All of this would have been impossible if we didn't have the time. If we only had a half an hour of free choice time. Because we had such an extended time to play, children were able to play in more than one area, were able to begin a task and complete it. They were able to spend their time talking out ideas and problem solve with their peers. 

After our play time, it was recess, then we had snack and our specialty class. When the students came back to class, we all sat down as a group and we talked about our big play time. I asked them if they enjoyed it (of course they did) and if they'd like to do that every day (of course they do). So I put up on the board a list of things we "have to do" every day, things we "should do" every day, and things we "want to do" every day. Then I put up a simple time schedule and we filled in the blanks. As a group we were able to see how we can still fit in everything we "have to do" and "should do" and even the things we "want to do" and still have a big play time. 
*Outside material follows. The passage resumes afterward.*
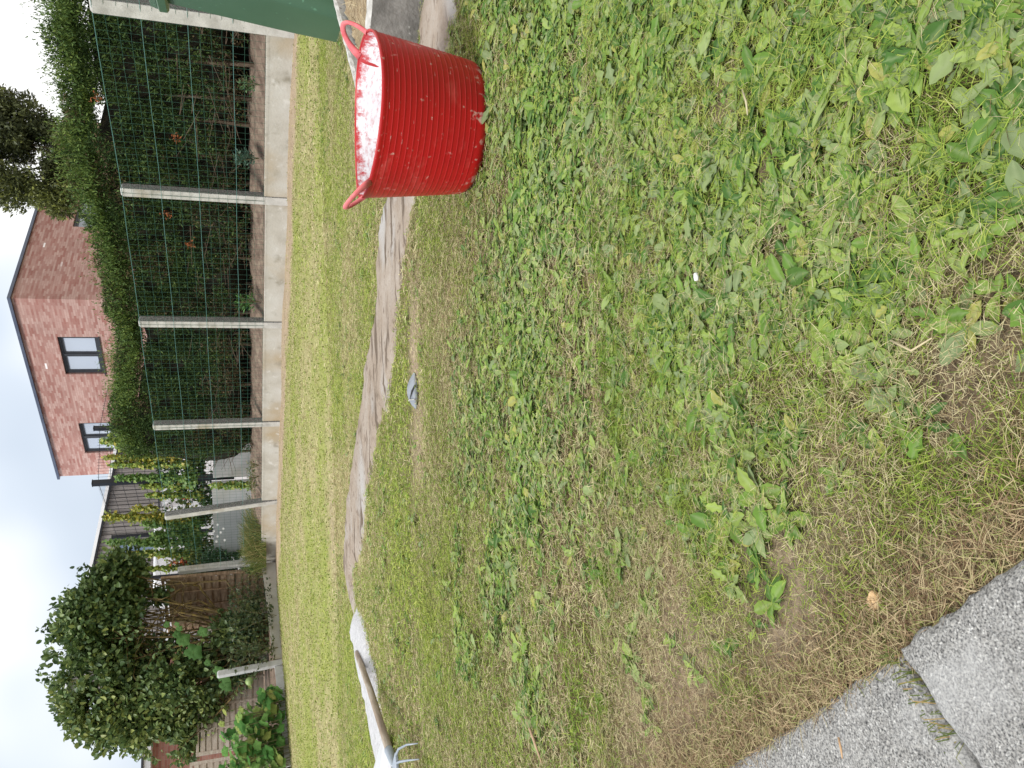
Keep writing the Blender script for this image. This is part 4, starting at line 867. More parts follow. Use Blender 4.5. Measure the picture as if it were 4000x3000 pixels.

We still have Writers Workshop and Guided Reading and Math. We still have large group instruction, but we don't have to spend time teaching things we already know. I can introduce the concepts, then they have the opportunity to work on these in their own time and space (and if they don't 'chose' to do it on their own, there is still time to 'encourage' them while still allowing them lots of time to play). Those of us who might need a little extra help can get that now during our large block of play time. We can play games and even have some one on one time. So many times I feel like I don't get a chance to sit down and play with the kids, get to know them. 

I am constantly asking, what happens if we trust children? What happens if we truly value play, value it enough to allow our students to actually play? Because when we trust children, we give them the tools they need to become self-motivated, we give them the responsibility for their learning. We help them find the gift that already resides in them. Children are capable, but too often we take that away from them. Let's give it back.